* [RECORDED DATA]:
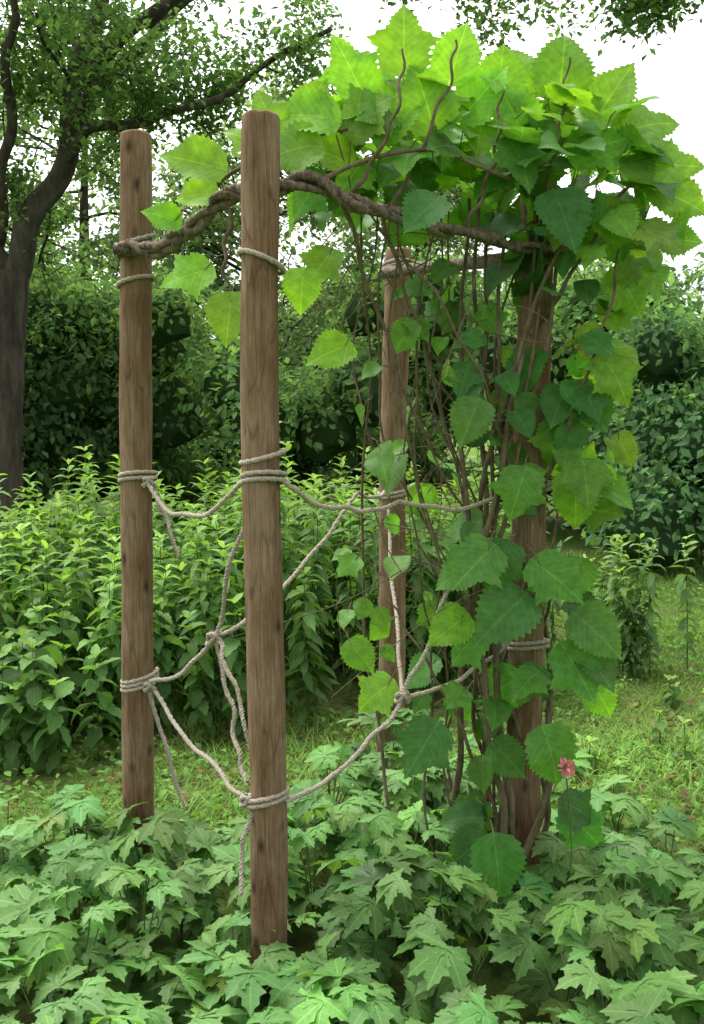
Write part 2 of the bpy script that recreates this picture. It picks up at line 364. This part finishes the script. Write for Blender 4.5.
for pts in ([(-.02,2.62,2.02),(.03,2.7,1.86),(.12,2.75,1.62),(.2,2.8,1.42),(.33,2.85,1.2),(.44,2.86,1.05)],
            [(.08,2.7,2.0),(.15,2.75,1.8),(.25,2.8,1.55),(.42,2.85,1.4)],
            [(.48,2.8,.55),(.40,2.8,.9),(.30,2.85,1.3),(.2,2.9,1.75),(.1,2.9,2.1)],
            [(.5,2.8,1.0),(.40,2.75,1.45),(.25,2.7,1.75),(.02,2.65,2.02)],
            [(.15,3.0,.1),(.08,3.05,.5),(.03,3.1,1.0),(.05,3.0,1.6),(.02,2.8,2.05)],
            [(.46,2.8,.2),(.33,2.75,.55),(.2,2.8,.8),(.1,2.85,.95)],
            [(.5,2.8,1.7),(.62,2.75,1.9),(.75,2.75,2.1),(.88,2.72,2.05)],
            [(-.30,2.6,2.0),(-.32,2.55,1.85),(-.28,2.55,1.7)],
            [(-.42,2.68,1.97),(-.30,2.62,2.10),(-.12,2.6,2.17),(.1,2.62,2.22)],
            [(-.10,2.55,2.04),(.05,2.58,2.12),(.22,2.6,2.14),(.40,2.62,2.08),(.5,2.7,2.12)],
            [(.1,2.62,2.0),(.16,2.6,2.12),(.24,2.6,2.3),(.26,2.62,2.42)],
            [(.3,2.68,1.96),(.36,2.62,2.12),(.38,2.64,2.3)],[(.0,2.6,2.03),(.1,2.55,2.2),(.13,2.58,2.38)],
            [(.5,2.78,2.0),(.54,2.7,2.2),(.56,2.7,2.4)],
            [(.52,2.8,1.2),(.60,2.72,1.5),(.68,2.7,1.75),(.72,2.7,2.0)]):
    stem(pts,.007,.003,45,.006)
for i in range(70):
    x=rng.uniform(-.05,.6); y=rng.uniform(2.65,3.2); z=rng.uniform(1.0,2.1)
    d=np.array([rng.normal(0,.22),rng.normal(0,.1),-rng.uniform(.05,.4)])
    p=np.array([x,y,z]); stem([p,p+d*.4+rng.normal(0,.03,3),p+d],.002,.0009,14,.004)
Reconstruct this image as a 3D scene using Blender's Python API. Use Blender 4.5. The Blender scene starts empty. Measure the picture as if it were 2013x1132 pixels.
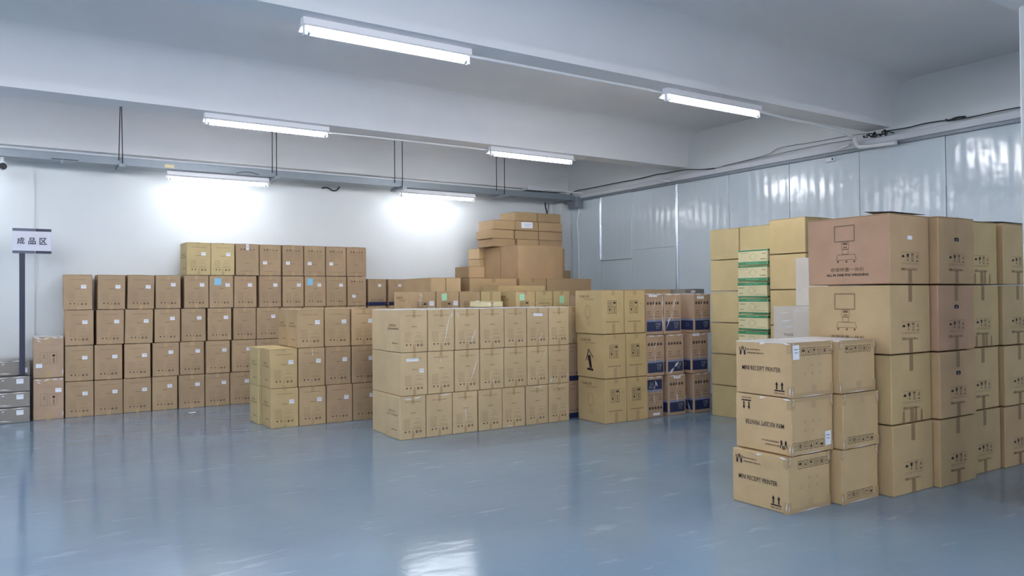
import bpy, bmesh, math, random
from mathutils import Vector, Matrix
random.seed(7)
C = bpy.context.scene.collection
SC = bpy.context.scene

# ------------------------------------------------------------------ camera, world, exposure
CAM_Z = 1.32
FPX = 1495.34
yaw, pitch, roll = math.radians(32.9265), math.radians(0.70347), math.radians(-0.49464)
f_ = Vector((math.sin(yaw)*math.cos(pitch), math.cos(yaw)*math.cos(pitch), math.sin(pitch)))
r0 = Vector((math.cos(yaw), -math.sin(yaw), 0)); u0 = r0.cross(f_)
r_ = r0*math.cos(roll) + u0*math.sin(roll); u_ = -r0*math.sin(roll) + u0*math.cos(roll)
cd = bpy.data.cameras.new('camera'); cam = bpy.data.objects.new('camera', cd); C.objects.link(cam)
cd.sensor_fit = 'HORIZONTAL'; cd.sensor_width = 36.0; cd.lens = FPX/2013*36.0
cd.clip_start = 0.05; cd.clip_end = 100
M = Matrix(((r_.x, u_.x, -f_.x, 0), (r_.y, u_.y, -f_.y, 0), (r_.z, u_.z, -f_.z, CAM_Z), (0, 0, 0, 1)))
cam.matrix_world = M
SC.camera = cam
SC.view_settings.view_transform = 'Standard'; SC.view_settings.look = 'None'
SC.view_settings.gamma = 1.0; SC.view_settings.use_curve_mapping = False
SC.view_settings.exposure = 1.15
TUBE = 66.0          # radiance of the fluorescent tubes
w = bpy.data.worlds.new('sky'); SC.world = w; w.use_nodes = True
bgn = w.node_tree.nodes['Background']
bgn.inputs[0].default_value = (0.84, 0.91, 1.0, 1); bgn.inputs[1].default_value = 1.5

# ------------------------------------------------------------------ materials
def srgb(r, g, b):
    f = lambda c: (c/255/12.92) if c/255 <= 0.04045 else ((c/255+0.055)/1.055)**2.4
    return (f(r), f(g), f(b), 1)

def base_mat(name, col, rough=0.6, metal=0.0, spec=0.5):
    m = bpy.data.materials.new(name); m.use_nodes = True
    b = m.node_tree.nodes['Principled BSDF']
    b.inputs['Base Color'].default_value = col; b.inputs['Roughness'].default_value = rough
    b.inputs['Metallic'].default_value = metal; b.inputs['Specular IOR Level'].default_value = spec
    return m

def N(m, t, **kw):
    n = m.node_tree.nodes.new(t)
    for k, v in kw.items(): setattr(n, k, v)
    return n

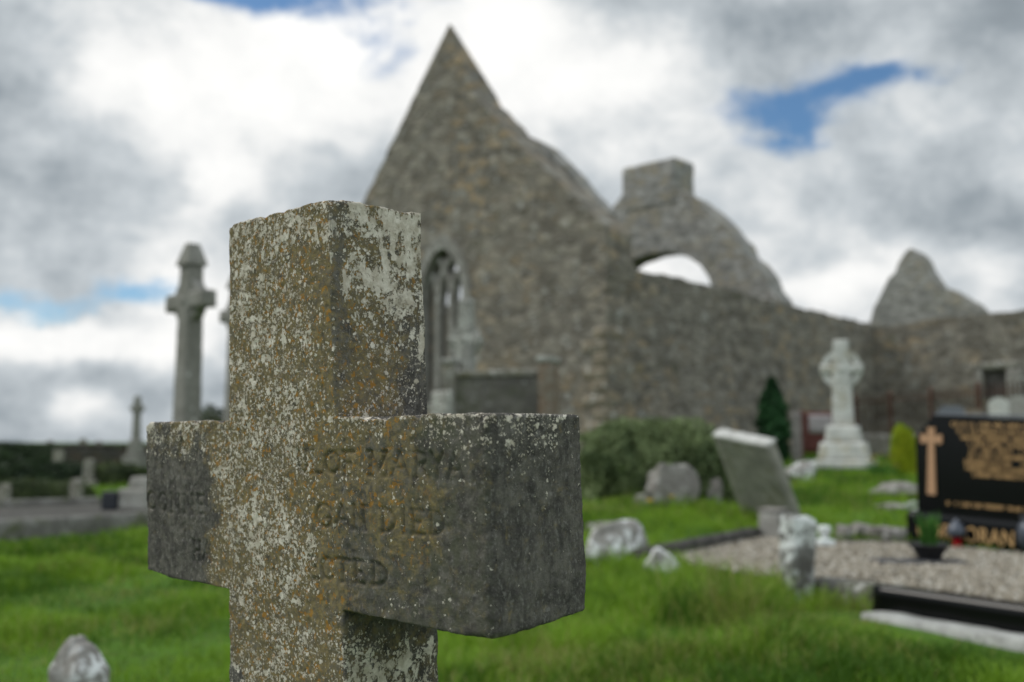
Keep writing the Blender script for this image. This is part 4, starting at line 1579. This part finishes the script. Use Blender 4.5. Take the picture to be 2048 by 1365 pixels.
# cypress
gc = ground_at(1546, 17.5)
hc = at(1546, 758, 17.5)[2] - gc[2]
cy_ = thing('cypress_tree', 'dark green upright cypress in front of the church side wall', 'tree', gc)
rg = np.random.default_rng(3)
K = 12000
tz = rg.random(K) ** .8
prof = .25 * np.clip((1.0 - tz) * 2.6, 0, 1) ** .6 * (.85 + .15 * np.sin(tz * 3)) * (1 - .25 * tz)
an = rg.uniform(0, 6.283, K)
rad = prof * (1 + .42 * fbm(np.stack([np.cos(an) * 2, np.sin(an) * 2, tz * 9], -1), 1.5, 3, 3)) * (1 - .4 * rg.random(K) ** 2)
C = np.stack([rad * np.cos(an), rad * np.sin(an), .1 + tz * (hc - .1)], -1)
V, Q_ = leaves(C, np.full(K, .05), rg, np.stack([np.cos(an), np.sin(an), np.full(K, .8)], -1), 2.2)
mk('crown', V, [Q_], M['cypress'], cy_, fattrs={'tint': np.clip(.4 + .5 * fbm(C, 3, 3, 5) + .2 * rg.normal(size=K), 0, 1)}, smooth=False)
V, Q_ = revolve([(.06, -.1), (.05, .4), (.03, 1.2), (.008, hc * .9)], 10)
mk('trunk', V, [Q_], M['bark'], cy_)
# golden conifer
gc = ground_at(1808, 15.5)
hc2 = at(1808, 852, 15.5)[2] - gc[2]
bush('golden_shrub', 'small clipped yellow-green shrub just left of the black headstone', 'shrub', gc, (.21, .21, hc2), 7000, .024, M['lime'], 9, .06, power=1.2)
# yellow daffodil-like tuft
for px, D_, lab, k_ in [(1764, 15.2, 'tuft of pale yellow flowers right of the white celtic cross pedestal', 16)]:
    gf = ground_at(px, D_)
    tf = thing('flower_clump', lab, 'flowers', gf)
    V, q4, q3 = blades(120, 0, 0, .18, 0, .12, .3, .016, .5, rng)
    mk('foliage', V, [q4, q3], M['plant'], tf, fattrs={'tint': np.concatenate([rng.random(120)] * 2)})
    bl_ = []
    for k in range(k_):
        V, Qp = revolve([(.001, .0), (.02, .012), (.035, .02), (.02, .005), (.001, -.008)], 8)
        mk('bloom', V + np.array([rr.uniform(-.2, .2), rr.uniform(-.15, .15), rr.uniform(.15, .36)]), [Qp], M['cream'], tf)
# dandelions
for px, py, lab in [(1343, 1010, 'yellow dandelion in the grass before the jagged rock, the larger of the two'), (1300, 1018, 'smaller yellow dandelion left of the other one')]:
    p = on_ground(px, py + 8)
    df = thing('dandelion', lab, 'flower', p, 0, 'dandelions')
    V, Qp = revolve([(.004, 0), (.004, .12), (.003, .13)], 6)
    mk('stem', V, [Qp], M['plant'], df, fattrs={'tint': np.full(len(Qp), .6)})
    V, Qp = revolve([(.001, .128), (.02, .132), (.038, .148), (.03, .156), (.012, .158), (.001, .156)], 14)
    mk('head', V, [Qp], M['yellow'], df)

# ------------------------------------------------------------------ notice board, railings, far headstones at right
gn = ground_at(1640, 19.5)
nb = thing('notice_board', 'oxide-red notice board with a pale sheet on posts left of the white celtic cross', 'notice board', gn, -.35)
zt_ = at(1640, 824, 19.5)[2] - gn[2]
V, Qp = rbox((-.30, -.02, .1), (.30, .02, zt_), .1, .004)
mk('board', V, [Qp], M['oxide'], nb)
V, Qp = rbox((-.2, -.032, zt_ - .42), (.22, -.018, zt_ - .06), .1, .003)
mk('sheet', V, [Qp], M['pale_panel'], nb)
for xx in (-.34, .34):
    V, Qp = rbox((xx - .035, -.035, -.2), (xx + .035, .035, zt_ + .04), .1, .006)
    mk('post', V, [Qp], M['oxide'], nb)
gn = ground_at(1593, 19.)
V, Qp = rbox((-.09, -.07, -.2), (.09, .07, at(1593, 825, 19.)[2] - gn[2]), .08, .012, .006, 5)
tag(mk('stone_post', V, [Qp], M['grey_post'], loc=gn), 'plain grey stone post between the cypress and the notice board', 'post')
# low grey wall behind the white cross pedestal
p0, p1 = ground_at(1700, 21), ground_at(1880, 18.5)
hh = at(1760, 868, 20)[2]
lw = kerb('plot_wall', 'low grey plot wall behind the white celtic cross and the golden shrub', p0, p1, .25, .2, hh, M['kerb'], 12, .02, .01, 'wall')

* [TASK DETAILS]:
Give back exactly the lines from the one containing "Reconstruct this image" to the one containing "SC = bpy.context.scene", both included, and no pictures.

* [IN RESPONSE]:
Reconstruct this image as a 3D scene using Blender's Python API. Use Blender 4.5. The Blender scene starts empty. Measure the picture as if it were 2013x1132 pixels.
import bpy, bmesh, math, random
from mathutils import Vector, Matrix
random.seed(7)
C = bpy.context.scene.collection
SC = bpy.context.scene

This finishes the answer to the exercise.